Historically, UJA-Federation, a tikkun olam organization, reflected Jewish identity rather attempting “to engender a rich and avant-garde Jewish identity,” says Paley.” In and of itself, there’s nothing wrong with tikkun olam. But social action alone isn’t enough to save Jewry, and that is not the job of tikkun olam. Only in the last 20 years, did we think we should be doing things for Jewish identity,” through a commission on identity, helping day schools, Hillels, summer camps, Israel trips or a department on Jewish life.

“There’s only one place to be for the Jewish revival in Eastern Europe and that’s Budapest.”

Paley appreciated his time at UJA-Federation. “Every day I loved it. I felt proud. I can only say good things about the huge amounts of generosity that Jews were willing to give — $200 million a year.” Paley understood that Judaism never condemned wealth or exalted vows of poverty but exalted the ideal of “balancing prosperity with generosity. Without generosity we’re left with greed.” Wealth was only validated when it led to alleviating “the abandonment of the needy.”

Paley is already enthusiastic about going to Hungary for the JDC. “There’s only one place to be for the Jewish revival in Eastern Europe and that’s Budapest,” he said. He intends to work with lay leaders and communal organizing since “most of the institutions don’t have boards, or well-functioning boards.”
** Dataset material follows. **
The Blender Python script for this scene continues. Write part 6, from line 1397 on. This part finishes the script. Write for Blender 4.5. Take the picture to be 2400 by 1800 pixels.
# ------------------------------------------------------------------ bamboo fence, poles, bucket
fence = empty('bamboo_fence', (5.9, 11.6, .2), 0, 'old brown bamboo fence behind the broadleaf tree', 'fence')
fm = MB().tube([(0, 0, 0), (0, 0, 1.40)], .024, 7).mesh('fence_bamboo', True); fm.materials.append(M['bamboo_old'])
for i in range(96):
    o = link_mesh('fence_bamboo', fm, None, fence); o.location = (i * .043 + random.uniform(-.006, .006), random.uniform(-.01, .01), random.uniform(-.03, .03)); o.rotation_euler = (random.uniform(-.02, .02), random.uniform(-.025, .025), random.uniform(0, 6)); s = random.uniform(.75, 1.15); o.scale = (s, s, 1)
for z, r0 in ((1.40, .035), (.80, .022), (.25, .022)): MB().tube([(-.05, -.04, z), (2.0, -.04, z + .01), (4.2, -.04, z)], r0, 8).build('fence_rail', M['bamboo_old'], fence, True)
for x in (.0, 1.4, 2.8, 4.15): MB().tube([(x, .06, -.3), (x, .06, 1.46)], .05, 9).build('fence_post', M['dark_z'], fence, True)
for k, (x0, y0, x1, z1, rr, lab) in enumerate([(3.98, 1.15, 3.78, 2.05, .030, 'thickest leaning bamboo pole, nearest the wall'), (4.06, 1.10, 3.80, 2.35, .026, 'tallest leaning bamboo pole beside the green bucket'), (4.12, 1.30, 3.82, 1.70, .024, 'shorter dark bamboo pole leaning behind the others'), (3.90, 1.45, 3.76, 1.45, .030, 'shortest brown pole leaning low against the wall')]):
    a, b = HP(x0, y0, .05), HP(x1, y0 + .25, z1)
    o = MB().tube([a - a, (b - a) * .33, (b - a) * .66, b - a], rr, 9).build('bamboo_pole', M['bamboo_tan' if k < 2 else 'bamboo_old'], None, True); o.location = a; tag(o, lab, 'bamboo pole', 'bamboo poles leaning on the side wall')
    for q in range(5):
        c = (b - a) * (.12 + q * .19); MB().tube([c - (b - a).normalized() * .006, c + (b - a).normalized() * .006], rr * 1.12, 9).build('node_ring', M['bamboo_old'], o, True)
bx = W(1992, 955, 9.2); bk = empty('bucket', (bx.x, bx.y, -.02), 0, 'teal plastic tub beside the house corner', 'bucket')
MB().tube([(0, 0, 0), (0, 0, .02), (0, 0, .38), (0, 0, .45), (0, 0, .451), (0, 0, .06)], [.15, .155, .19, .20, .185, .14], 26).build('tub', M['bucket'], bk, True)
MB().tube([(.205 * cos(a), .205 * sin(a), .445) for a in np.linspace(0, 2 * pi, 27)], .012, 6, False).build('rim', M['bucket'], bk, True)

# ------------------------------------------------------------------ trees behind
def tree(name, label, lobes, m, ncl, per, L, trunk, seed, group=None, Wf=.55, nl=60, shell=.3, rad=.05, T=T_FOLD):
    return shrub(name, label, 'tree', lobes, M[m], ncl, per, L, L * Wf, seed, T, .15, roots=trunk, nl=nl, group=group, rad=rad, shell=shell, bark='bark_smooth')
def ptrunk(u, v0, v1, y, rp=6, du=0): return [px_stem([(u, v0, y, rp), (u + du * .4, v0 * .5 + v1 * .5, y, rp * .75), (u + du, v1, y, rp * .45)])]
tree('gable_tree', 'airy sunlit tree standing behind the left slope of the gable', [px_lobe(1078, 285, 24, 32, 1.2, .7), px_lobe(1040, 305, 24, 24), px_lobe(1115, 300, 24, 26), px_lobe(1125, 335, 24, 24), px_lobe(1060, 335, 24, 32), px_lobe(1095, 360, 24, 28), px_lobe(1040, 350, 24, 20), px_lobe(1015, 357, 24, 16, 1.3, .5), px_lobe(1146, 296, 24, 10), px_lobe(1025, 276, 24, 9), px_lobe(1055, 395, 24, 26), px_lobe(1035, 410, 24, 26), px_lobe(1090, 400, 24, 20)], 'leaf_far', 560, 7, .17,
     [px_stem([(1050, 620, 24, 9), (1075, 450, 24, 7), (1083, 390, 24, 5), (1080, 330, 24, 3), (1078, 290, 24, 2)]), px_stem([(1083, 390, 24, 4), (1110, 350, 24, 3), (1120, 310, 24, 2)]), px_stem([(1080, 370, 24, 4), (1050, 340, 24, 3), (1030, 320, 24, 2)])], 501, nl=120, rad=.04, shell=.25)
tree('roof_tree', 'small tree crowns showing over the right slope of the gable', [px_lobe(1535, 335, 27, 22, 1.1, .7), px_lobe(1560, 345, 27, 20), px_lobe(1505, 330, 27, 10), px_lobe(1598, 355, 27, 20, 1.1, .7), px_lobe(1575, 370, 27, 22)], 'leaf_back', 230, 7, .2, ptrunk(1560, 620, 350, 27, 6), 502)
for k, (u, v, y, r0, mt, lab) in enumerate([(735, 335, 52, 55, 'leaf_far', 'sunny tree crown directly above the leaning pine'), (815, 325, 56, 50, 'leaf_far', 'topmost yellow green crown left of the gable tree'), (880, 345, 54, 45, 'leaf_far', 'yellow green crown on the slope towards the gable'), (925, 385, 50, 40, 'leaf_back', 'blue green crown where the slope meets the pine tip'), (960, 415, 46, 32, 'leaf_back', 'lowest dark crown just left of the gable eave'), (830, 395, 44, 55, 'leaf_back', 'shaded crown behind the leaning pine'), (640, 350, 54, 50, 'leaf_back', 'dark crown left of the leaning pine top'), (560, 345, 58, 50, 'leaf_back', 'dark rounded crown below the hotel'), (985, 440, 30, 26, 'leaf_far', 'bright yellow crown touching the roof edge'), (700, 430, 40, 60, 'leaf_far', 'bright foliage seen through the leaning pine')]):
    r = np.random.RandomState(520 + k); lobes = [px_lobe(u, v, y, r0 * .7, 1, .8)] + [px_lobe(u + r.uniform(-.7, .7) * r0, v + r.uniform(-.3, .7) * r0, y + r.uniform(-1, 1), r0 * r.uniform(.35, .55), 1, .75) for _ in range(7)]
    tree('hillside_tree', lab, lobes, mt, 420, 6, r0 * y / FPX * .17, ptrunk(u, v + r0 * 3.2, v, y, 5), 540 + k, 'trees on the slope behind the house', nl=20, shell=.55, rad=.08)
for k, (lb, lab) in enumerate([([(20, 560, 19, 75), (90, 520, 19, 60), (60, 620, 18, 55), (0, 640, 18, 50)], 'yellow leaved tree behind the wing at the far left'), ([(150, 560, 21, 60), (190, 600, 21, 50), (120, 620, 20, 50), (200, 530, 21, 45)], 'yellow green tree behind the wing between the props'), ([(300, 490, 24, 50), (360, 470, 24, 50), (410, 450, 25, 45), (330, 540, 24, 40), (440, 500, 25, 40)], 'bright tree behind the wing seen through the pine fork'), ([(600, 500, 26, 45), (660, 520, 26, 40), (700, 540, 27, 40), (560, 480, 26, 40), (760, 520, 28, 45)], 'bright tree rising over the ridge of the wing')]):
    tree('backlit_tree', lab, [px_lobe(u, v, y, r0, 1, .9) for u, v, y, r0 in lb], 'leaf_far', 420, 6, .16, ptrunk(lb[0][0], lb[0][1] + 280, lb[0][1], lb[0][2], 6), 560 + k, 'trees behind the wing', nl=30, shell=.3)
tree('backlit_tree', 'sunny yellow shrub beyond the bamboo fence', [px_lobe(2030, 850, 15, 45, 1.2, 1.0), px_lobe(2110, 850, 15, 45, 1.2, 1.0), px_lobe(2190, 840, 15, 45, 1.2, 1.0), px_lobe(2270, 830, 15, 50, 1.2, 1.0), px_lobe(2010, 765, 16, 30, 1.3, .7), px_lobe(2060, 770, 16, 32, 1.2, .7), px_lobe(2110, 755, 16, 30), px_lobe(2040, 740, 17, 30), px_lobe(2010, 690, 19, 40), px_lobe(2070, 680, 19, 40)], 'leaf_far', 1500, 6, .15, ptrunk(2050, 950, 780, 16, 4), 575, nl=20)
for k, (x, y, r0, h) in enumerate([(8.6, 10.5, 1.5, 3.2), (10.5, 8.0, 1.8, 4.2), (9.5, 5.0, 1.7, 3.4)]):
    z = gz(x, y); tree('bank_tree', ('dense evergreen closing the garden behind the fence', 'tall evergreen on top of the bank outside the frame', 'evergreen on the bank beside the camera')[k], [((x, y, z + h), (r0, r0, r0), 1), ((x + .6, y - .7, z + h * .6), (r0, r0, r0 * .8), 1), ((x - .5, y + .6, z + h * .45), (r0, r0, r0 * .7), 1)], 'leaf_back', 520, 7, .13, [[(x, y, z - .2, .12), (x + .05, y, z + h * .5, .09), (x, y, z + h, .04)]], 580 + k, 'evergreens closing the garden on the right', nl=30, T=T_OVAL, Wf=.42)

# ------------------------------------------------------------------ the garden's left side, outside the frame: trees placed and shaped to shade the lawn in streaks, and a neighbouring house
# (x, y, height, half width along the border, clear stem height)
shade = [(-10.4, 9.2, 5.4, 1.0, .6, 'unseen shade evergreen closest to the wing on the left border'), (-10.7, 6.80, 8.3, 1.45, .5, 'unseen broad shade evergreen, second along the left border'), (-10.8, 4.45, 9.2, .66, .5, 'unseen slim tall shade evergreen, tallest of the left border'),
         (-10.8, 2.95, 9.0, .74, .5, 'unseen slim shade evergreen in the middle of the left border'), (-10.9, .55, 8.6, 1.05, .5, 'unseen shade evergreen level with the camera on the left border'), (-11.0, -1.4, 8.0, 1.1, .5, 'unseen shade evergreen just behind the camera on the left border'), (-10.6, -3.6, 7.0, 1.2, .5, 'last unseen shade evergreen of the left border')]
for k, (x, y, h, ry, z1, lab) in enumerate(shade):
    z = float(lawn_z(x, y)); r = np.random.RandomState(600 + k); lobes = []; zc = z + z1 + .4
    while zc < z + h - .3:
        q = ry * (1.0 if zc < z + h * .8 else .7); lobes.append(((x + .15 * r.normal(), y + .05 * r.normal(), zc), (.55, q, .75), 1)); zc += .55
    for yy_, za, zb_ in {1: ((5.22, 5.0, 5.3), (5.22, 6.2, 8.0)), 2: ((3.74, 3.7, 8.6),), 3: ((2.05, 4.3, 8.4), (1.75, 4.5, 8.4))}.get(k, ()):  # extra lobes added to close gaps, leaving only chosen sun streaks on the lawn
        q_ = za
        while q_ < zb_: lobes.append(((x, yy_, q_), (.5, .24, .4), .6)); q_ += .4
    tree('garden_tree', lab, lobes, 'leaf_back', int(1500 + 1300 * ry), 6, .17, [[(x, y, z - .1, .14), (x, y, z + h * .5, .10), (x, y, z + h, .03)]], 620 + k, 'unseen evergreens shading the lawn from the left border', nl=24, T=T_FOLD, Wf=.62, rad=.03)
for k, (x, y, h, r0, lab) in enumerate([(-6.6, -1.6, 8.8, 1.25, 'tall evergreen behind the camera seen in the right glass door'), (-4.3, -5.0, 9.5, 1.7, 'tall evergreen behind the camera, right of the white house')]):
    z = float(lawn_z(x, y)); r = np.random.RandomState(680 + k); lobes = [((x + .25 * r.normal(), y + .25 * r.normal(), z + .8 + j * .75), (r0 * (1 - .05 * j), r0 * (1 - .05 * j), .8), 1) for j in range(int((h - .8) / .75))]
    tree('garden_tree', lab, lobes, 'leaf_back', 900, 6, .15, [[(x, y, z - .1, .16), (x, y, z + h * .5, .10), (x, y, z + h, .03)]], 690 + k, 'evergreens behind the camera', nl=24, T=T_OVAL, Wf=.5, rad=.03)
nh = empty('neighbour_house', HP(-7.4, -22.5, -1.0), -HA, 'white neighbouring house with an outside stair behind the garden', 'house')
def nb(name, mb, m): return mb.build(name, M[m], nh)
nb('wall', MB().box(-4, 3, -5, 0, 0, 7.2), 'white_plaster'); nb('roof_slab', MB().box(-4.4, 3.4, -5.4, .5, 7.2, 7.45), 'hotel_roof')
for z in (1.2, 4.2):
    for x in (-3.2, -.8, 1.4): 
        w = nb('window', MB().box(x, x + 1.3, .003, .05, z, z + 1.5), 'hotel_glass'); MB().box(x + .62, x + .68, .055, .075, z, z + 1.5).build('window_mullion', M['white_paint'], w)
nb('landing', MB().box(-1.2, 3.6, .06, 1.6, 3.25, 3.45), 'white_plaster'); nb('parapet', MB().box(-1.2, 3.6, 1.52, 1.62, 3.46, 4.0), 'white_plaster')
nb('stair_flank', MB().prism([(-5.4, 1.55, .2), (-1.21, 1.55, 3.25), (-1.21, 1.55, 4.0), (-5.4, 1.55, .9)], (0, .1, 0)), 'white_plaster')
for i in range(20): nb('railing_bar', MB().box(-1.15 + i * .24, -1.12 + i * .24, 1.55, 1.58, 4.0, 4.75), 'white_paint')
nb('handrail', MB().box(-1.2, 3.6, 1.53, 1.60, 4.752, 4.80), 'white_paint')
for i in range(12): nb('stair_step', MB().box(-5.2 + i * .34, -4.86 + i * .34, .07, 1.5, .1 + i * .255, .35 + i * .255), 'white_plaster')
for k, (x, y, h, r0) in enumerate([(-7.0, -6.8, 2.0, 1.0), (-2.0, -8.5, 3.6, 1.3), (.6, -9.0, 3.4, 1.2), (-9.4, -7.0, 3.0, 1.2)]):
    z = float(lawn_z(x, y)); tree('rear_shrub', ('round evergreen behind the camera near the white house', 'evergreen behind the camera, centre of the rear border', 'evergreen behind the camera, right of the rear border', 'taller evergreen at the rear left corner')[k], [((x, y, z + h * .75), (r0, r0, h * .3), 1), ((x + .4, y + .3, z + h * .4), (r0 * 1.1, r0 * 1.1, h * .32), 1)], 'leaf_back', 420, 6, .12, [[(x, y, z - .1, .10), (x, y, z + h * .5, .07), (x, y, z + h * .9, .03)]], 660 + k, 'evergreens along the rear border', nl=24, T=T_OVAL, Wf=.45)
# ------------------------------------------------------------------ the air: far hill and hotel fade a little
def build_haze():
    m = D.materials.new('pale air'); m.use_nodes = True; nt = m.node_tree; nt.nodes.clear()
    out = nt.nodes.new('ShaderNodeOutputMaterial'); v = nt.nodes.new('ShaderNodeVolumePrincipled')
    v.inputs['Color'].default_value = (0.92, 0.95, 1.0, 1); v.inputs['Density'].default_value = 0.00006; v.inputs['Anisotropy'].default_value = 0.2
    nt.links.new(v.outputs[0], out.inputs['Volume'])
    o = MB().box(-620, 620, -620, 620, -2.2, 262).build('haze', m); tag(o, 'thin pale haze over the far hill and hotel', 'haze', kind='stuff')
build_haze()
“The Jewish community was never really Hungarian, they were Hungarian Jews,” said Paley. “The cab driver will tell you, ‘that is my shul over there;’ he wants to tell you, ‘I’m Jewish.’ A real estate guy will say, ‘You’ll want a first-floor apartment for Shabbos.’ He’s telling me, ‘I’m Jewish, too.’ We wondered if our neighbors were anti-Semitic; then they brought us eggs, ‘you’ll want these for Pesach.’ A cab driver had the Kitzur Shulchan Aruch (a Jewish legal text) in his glove compartment. They never quite assimilated into Hungarian society because they never aspired to that. They are in search of an identity that has to be essentially Jewish.”

“They want to bring something else to the narrative, a rebirth, a reawakening.”

On Oct. 23, the holiday in honor of the 1956 revolution against Communism, Paley went out and saw “thousands of people in front of parliament. We were having a great time. People are waving signs, wearing costumes, there are big trays of goulash — we don’t eat it, but it’s fun to see. A guy in a little feathered Hungarian hat comes over to me and says, ‘Are you Jewish? You know, this is the anti-Semitic rally. You should go to the rally at the Elizabeth Bridge.’

“Is Hungary anti-Semitic? It was always anti-Semitic. But Hungarian Jews don’t want to leave Hungary,” realized Paley. “They want to bring something else to the narrative, a rebirth, a reawakening.”

He may seem too youthful to be an elder, but, as with love, you look at your watch and suddenly it’s four in the morning. He’s in love with the Jewish people. Elders often are.